How the energy sector is managing risk


Europe has more mature security frameworks than the US which energy providers can rely on. In the US, it was the Colonial Pipeline attack that triggered some heavy-handed regulation – but only for that sector. Regulation often focuses on prevention and neglects the speed with which a business can recover from an attack. While big tech suppliers have the resources to run security and compliance teams for every country they operate in, if they do go down, it’s a global event. For small suppliers, a cyber attack or a fine for non-compliance can become existential and, as a result, your company might lose a supplier that is very hard to replace. Meanwhile, start-ups are often built on a proof-of-concept and cyber security is not a priority for most of them. More risk averse companies may and should say that they don’t do business with them as they have no ISO or SOCs or a full security team. In this context, regulation can be a great nudge for these companies to prioritise security. Even if a business agrees to take risks with its suppliers, their reasons may not satisfy the regulators. 

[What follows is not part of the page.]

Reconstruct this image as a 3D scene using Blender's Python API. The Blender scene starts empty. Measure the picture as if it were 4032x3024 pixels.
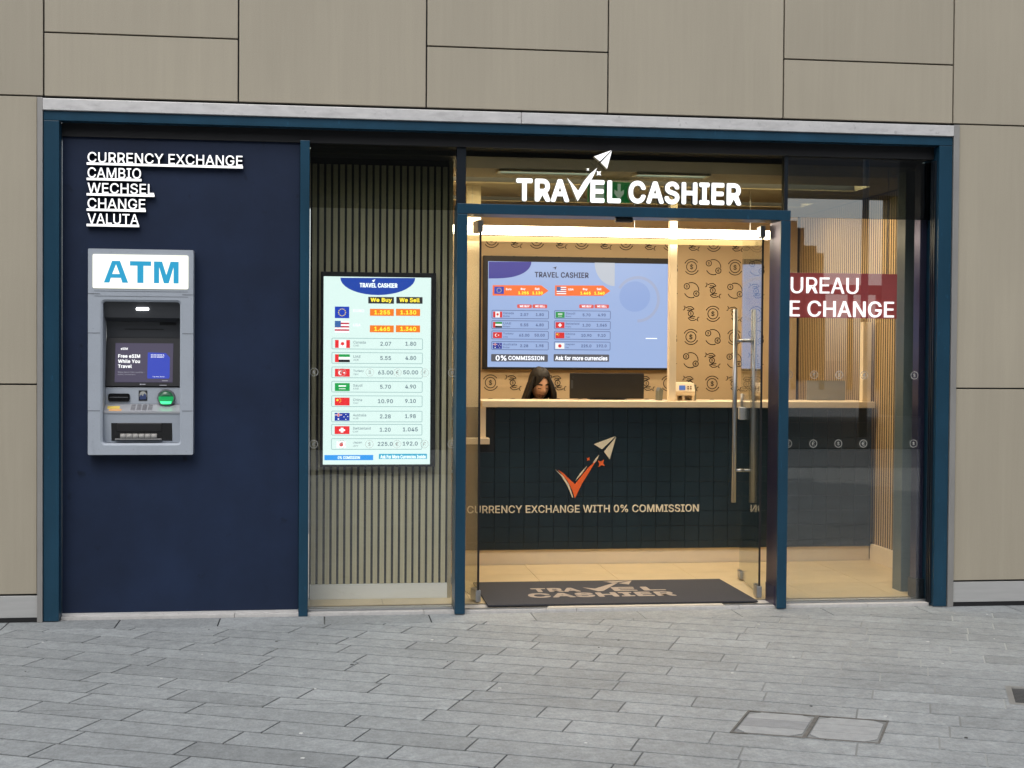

However, regulating smaller entities will inevitably drive up the prices of their products. It’s great that regulated businesses conduct conversations with their unregulated suppliers about security because that can provide leverage for security professionals there to speed up investment in new security controls. These conversations can also strengthen the position of the regulated business when demonstrating that it was aware of the supplier’s shortcomings and their intention to address the issue – rather than just saying they had no knowledge of the issue whatsoever. In critical infrastructure, the big red button or the lifeboat mode is a central issue, which can temporarily insulate the energy company from external threats, while keeping on serving society adequately. Energy providers must assess whether air-gapping the system is possible or practical and how it can be done. In the absence of unified data bases, auditing fatigue is a real risk, when you get back short, machinelike answers from your suppliers.


The panel’s advice

  • Having private-public conversations with regulators is great and can reveal vulnerabilities that, for example, unregulated start-ups can present to the grid.
  • You can’t assure thousands of suppliers – only the ones that the business must provide with access to its crown jewels.
  • On the level of 2nd, 3rd tier suppliers, it’s hard to influence anything – it’s easier to assess the impact of having to operate without them and make continuity plans for how such a situation can be handled.
  • Supplier information should be treated and shared like threat intelligence – but competition law and reputational damage are considerations that prevent this from happening.